Today I found an article that Nasa used Blend4Web for there WebGL Curiosity Experience. I was quite surprised how it ran and even more to know that it works on so many platforms, even on mobile browsers. As what I see where the current state of the Unity WebGL solution is, I’m a bit disappointed. It takes a lot of time to build to WebGL, on IE I get al sorts of warning and the audio won’t work and not to mention each browser gives me another performance. Even the load times compared to the Blend4Web is amazing smooth which I really don’t get when loading a standard simple cube scene with Unity.
Don’t get me wrong I’m really happy Unity made WebGL possible, but I’m thinking Unity is way behind what they do here. I know they might not support all kind of features, but I don’t care. They have a smooth worry less WebGL solution that works on so many levels, and wait… even audio and no annoying warnings.
Not to mention… it’s opensource doing the job better when it comes to smooth experience than a million company Unity Technologie. What’s happening guys, where is the progress? What Unity does in 1 year, they do those updated almost weekly. I don’t blame anyone, but the progress worries me a lot when I saw this Nasa application.
Well, it’s considered rather crucial issue, because it’s almost Septmeber, when Google Chrome will switch off WebPlayer. To say, 60-70% of webplayer users use Chrome. I do understand that there is a collaborative work to set up new standards of WebGL, but…
I agree on that. Last Unity Conference in Amsterdam they showed the engine demo with WebGL. I understand people can archive a nice graphics level with it at the moment, but what’s the use when you have only 2/3 browser supporting it? WebGL should be fine on a lot of platforms, but the current state only enables us to run Unity demos on Chrome, Firefox while IE works… it’s full of warnings. And when I check this Nasa demo, it runs on so much more then we have with Unity. I rather go with less features and more platform support / less warnings, then the using it’s current state.
It defently needs an update, before poo hits the fan
Yes, people can get further with WebGL reach (ie, get it to run on more browsers/devices) by using a smaller engine, and thus having a smaller codebase for the browser to cope with. But saying that Unity should cut features to get there is really oversimplifying it. Yes, we could make a small WebGL engine which would run in many places. But this would not be anything compatible or resembling “Unity” in any way you know it. At which point you may just as well use any of the already existing non-Unity webgl engines out there.
We are investing into modularizing Unity more, so that [WebGL] builds can ship with a few pieces of the engine as needed. But that is still very different from engines, which are really just “glorified model renderers” (I don’t mean this to sound condescending - there are a lot of good use cases for those).

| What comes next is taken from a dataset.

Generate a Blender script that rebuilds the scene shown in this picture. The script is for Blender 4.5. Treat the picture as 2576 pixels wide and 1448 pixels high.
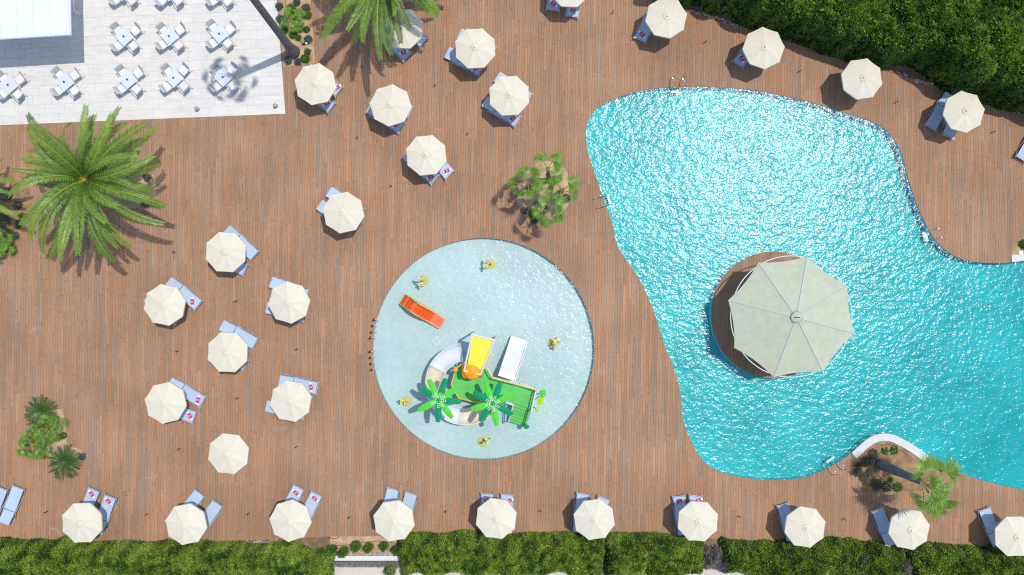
import bpy, math, random
import numpy as np
from mathutils import Vector, Matrix
from mathutils.geometry import tessellate_polygon

random.seed(7)
RNG = np.random.default_rng(7)
R = math.radians
for o in list(bpy.data.objects):
    bpy.data.objects.remove(o)
SC = bpy.context.scene
COL = SC.collection

# ------------------------------------------------------------------ camera, sky, sun, exposure
CAM_H = 58.0                 # metres above the deck
MPP = 0.02                   # metres on the deck for one survey unit (2576 units across the picture)
cam_d = bpy.data.cameras.new('camera')
cam = bpy.data.objects.new('camera', cam_d)
COL.objects.link(cam)
cam.location = (0, 0, CAM_H)
cam.rotation_euler = (0, 0, 0)
cam_d.sensor_width = 36
cam_d.lens = 36 * CAM_H / (2576 * MPP)
cam_d.clip_end = 1000
SC.camera = cam

SUN_EL = R(75.7)
SUN_AZ = math.atan2(0.515, 0.857)          # direction the sun stands in, from +x towards +y
world = bpy.data.worlds.new('World')
SC.world = world
world.use_nodes = True
wn = world.node_tree.nodes
sky = wn.new('ShaderNodeTexSky')
sky.sky_type = 'NISHITA'
sky.sun_disc = False
sky.sun_elevation = SUN_EL
sky.sun_rotation = math.pi / 2 - SUN_AZ
sky.air_density = 1.0
sky.dust_density = 1.0
wn['Background'].inputs['Strength'].default_value = 0.15
world.node_tree.links.new(sky.outputs[0], wn['Background'].inputs['Color'])
sun_d = bpy.data.lights.new('sun', 'SUN')
sun_d.energy = 2.55
sun_d.angle = R(0.55)
sun_d.color = (1.0, 0.96, 0.90)
sun = bpy.data.objects.new('sun', sun_d)
COL.objects.link(sun)
sdir = Vector((math.cos(SUN_EL) * math.cos(SUN_AZ), math.cos(SUN_EL) * math.sin(SUN_AZ), math.sin(SUN_EL)))
sun.location = sdir * 80
sun.rotation_euler = sdir.to_track_quat('Z', 'Y').to_euler()

SC.view_settings.view_transform = 'Standard'
SC.view_settings.look = 'None'
SC.view_settings.exposure = 0.30
SC.view_settings.gamma = 1.0
SC.render.engine = 'CYCLES'
SC.cycles.use_denoising = False
SC.cycles.filter_width = 1.2
SC.cycles.max_bounces = 8
SC.cycles.transparent_max_bounces = 16
SC.cycles.sample_clamp_indirect = 6.0


def P(dx, dy, z=0.0):
    """survey point (units right / down from the top left) that stands at height z -> world"""
    f = MPP * (CAM_H - z) / CAM_H
    return Vector(((dx - 1288) * f, -(dy - 724) * f, z))


def P2(dx, dy, z=0.0):
    v = P(dx, dy, z)
    return (v.x, v.y)


def ang(dx, dy):
    """direction in the picture (right, down) -> world angle"""
    return math.atan2(-dy, dx)


# ------------------------------------------------------------------ materials
def mat_new(name):
    m = bpy.data.materials.new(name)
    m.use_nodes = True
    return m, m.node_tree.nodes, m.node_tree.links, m.node_tree.nodes['Principled BSDF']


MATS = {}


def plain(name, col, rough=0.6, metal=0.0, var=0.06, scale=6.0, spec=0.4, bump=0.0, each=0.0):
    """principled with a light noise mottling"""
    if name in MATS:
        return MATS[name]
    m, n, l, b = mat_new(name)
    tc = n.new('ShaderNodeTexCoord')
    no = n.new('ShaderNodeTexNoise')
    no.inputs['Scale'].default_value = scale
    no.inputs['Detail'].default_value = 5
    l.new(tc.outputs['Object'], no.inputs['Vector'])
    r = n.new('ShaderNodeMapRange')
    r.inputs['From Min'].default_value = 0.28
    r.inputs['From Max'].default_value = 0.72
    r.inputs['To Min'].default_value = 1 - var * 1.4
    r.inputs['To Max'].default_value = 1 + var * 1.4
    l.new(no.outputs['Fac'], r.inputs['Value'])
    if each:
        oi = n.new('ShaderNodeObjectInfo')
        ro = n.new('ShaderNodeMapRange')
        ro.inputs['To Min'].default_value = 1 - each
        ro.inputs['To Max'].default_value = 1 + each
        l.new(oi.outputs['Random'], ro.inputs['Value'])
        mu = n.new('ShaderNodeMath')
        mu.operation = 'MULTIPLY'
        l.new(r.outputs[0], mu.inputs[0])
        l.new(ro.outputs[0], mu.inputs[1])
        r = mu
    mx = n.new('ShaderNodeVectorMath')
    mx.operation = 'MULTIPLY'
    mx.inputs[0].default_value = col
    l.new(r.outputs[0], mx.inputs[1])
    l.new(mx.outputs[0], b.inputs['Base Color'])
    b.inputs['Roughness'].default_value = rough
    b.inputs['Metallic'].default_value = metal
    b.inputs['Specular IOR Level'].default_value = spec
    if bump:
        bp = n.new('ShaderNodeBump')
        bp.inputs['Strength'].default_value = 1.0
        bp.inputs['Distance'].default_value = bump
        l.new(no.outputs['Fac'], bp.inputs['Height'])
        l.new(bp.outputs[0], b.inputs['Normal'])
    MATS[name] = m
    return m


def tone_mat(name, rough=0.7, spec=0.3, transl=0.0, grain=None, var=0.15, scale=8.0, dust=0.0):
    """colour comes from the piece's own 'tone' attribute, times noise"""
    m, n, l, b = mat_new(name)
    at = n.new('ShaderNodeAttribute')
    at.attribute_name = 'tone'
    ge = n.new('ShaderNodeNewGeometry')
    mp = n.new('ShaderNodeMapping')
    if grain:
        mp.inputs['Scale'].default_value = grain
    l.new(ge.outputs['Position'], mp.inputs['Vector'])
    no = n.new('ShaderNodeTexNoise')
    no.inputs['Scale'].default_value = scale
    no.inputs['Detail'].default_value = 6
    l.new(mp.outputs[0], no.inputs['Vector'])
    r = n.new('ShaderNodeMapRange')
    r.inputs['From Min'].default_value = 0.3
    r.inputs['From Max'].default_value = 0.7
    r.inputs['To Min'].default_value = 1 - var
    r.inputs['To Max'].default_value = 1 + var
    l.new(no.outputs['Fac'], r.inputs['Value'])
    mx = n.new('ShaderNodeVectorMath')
    mx.operation = 'MULTIPLY'
    l.new(at.outputs['Color'], mx.inputs[0])
    l.new(r.outputs[0], mx.inputs[1])
    out = mx.outputs[0]
    if dust:
        # broad wear plus small pale scuffs
        n2 = n.new('ShaderNodeTexNoise')
        n2.inputs['Scale'].default_value = 0.30
        n2.inputs['Detail'].default_value = 4
        l.new(ge.outputs['Position'], n2.inputs['Vector'])
        r2 = n.new('ShaderNodeMapRange')
        r2.inputs['From Min'].default_value = 0.3
        r2.inputs['From Max'].default_value = 0.7
        r2.inputs['To Min'].default_value = 0.87
        r2.inputs['To Max'].default_value = 1.12
        l.new(n2.outputs['Fac'], r2.inputs['Value'])
        m2 = n.new('ShaderNodeVectorMath')
        m2.operation = 'MULTIPLY'
        l.new(out, m2.inputs[0])
        l.new(r2.outputs[0], m2.inputs[1])
        n3 = n.new('ShaderNodeTexNoise')
        n3.inputs['Scale'].default_value = 0.9
        n3.inputs['Detail'].default_value = 7
        n3.inputs['Roughness'].default_value = 0.7
        n3.inputs['Distortion'].default_value = 0.6
        l.new(ge.outputs['Position'], n3.inputs['Vector'])
        r3 = n.new('ShaderNodeMapRange')
        r3.inputs['From Min'].default_value = 0.60
        r3.inputs['From Max'].default_value = 0.76
        r3.inputs['To Min'].default_value = 0.0
        r3.inputs['To Max'].default_value = dust
        l.new(n3.outputs['Fac'], r3.inputs['Value'])
        m3 = n.new('ShaderNodeMix')
        m3.data_type = 'RGBA'
        l.new(r3.outputs[0], m3.inputs['Factor'])
        l.new(m2.outputs[0], m3.inputs['A'])
        m3.inputs['B'].default_value = (0.44, 0.35, 0.28, 1)
        out = m3.outputs['Result']
    l.new(out, b.inputs['Base Color'])
    b.inputs['Roughness'].default_value = rough
    b.inputs['Specular IOR Level'].default_value = spec
    if transl:
        t = n.new('ShaderNodeBsdfTranslucent')
        l.new(out, t.inputs['Color'])
        ms = n.new('ShaderNodeMixShader')
        ms.inputs[0].default_value = transl
        l.new(b.outputs[0], ms.inputs[1])
        l.new(t.outputs[0], ms.inputs[2])
        l.new(ms.outputs[0], n['Material Output'].inputs['Surface'])
    return m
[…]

Today I read this article someone wrote about why NASA started to use the Blend4Web WebGL solution instead continuing with the Unity WebGL or Webplayer.
Ofcourse the guy who wrote this has a clear view why he’s not using Unity WebGL solution and it maybe a little upset about why it is as slow and such as it is now. A lot of indepth information is missing and it defiantly isn’t NASA’s opinion about why they use Blend4Web. Maybe the person just had a bad day and decided to write about it.
But what I’m really curious about is NASA’s real opinion.
Blend4Web is WRITTEN in java-script and uses many of it’s specific features (especially asynchronous calls, multithreading) while unity is just generated asm.js code, and for now cant even use multithreading (I hope this will change really soon, couse now skinning/physics/audio suffers a lot from this).
As an experienced game programmer (+15 years of making games) I personally think that using java-script is not the best idea to make browser games (from the PERFORMANCE point of view) - but as the security point of view wins with the performance point of view, then we must accept that something that was possible to do in old intel atom machine with 1GB of RAM at 60FPS, now is impossible to achieve and steady 30FPS on waaay faster multicore i5 processor & 8GB of RAM - from my perspective we have two choices now: 1] Live with it and hope that somewhere in time the js will be more performant 2] Drop browser gaming & switch to native one (for may this is probably not acceptable solution from marketing point of view).
Current “Multithreading” in JS is rather limited, because Web Workers cannot share memory. This makes existing multi-threaded code impossible to map to JS, and makes many multithreaded algorithms impossible to implement. This will change in the future when browsers implement Shared Array Buffers, which will bring multi-threading with shared memory to JS. Mozilla has benchmarked Unity in internal Firefox test builds with this feature enabled, and got
very significant performance boosts out of this on multi-core machines in areas like Physics or AI, which benefit from multithreading.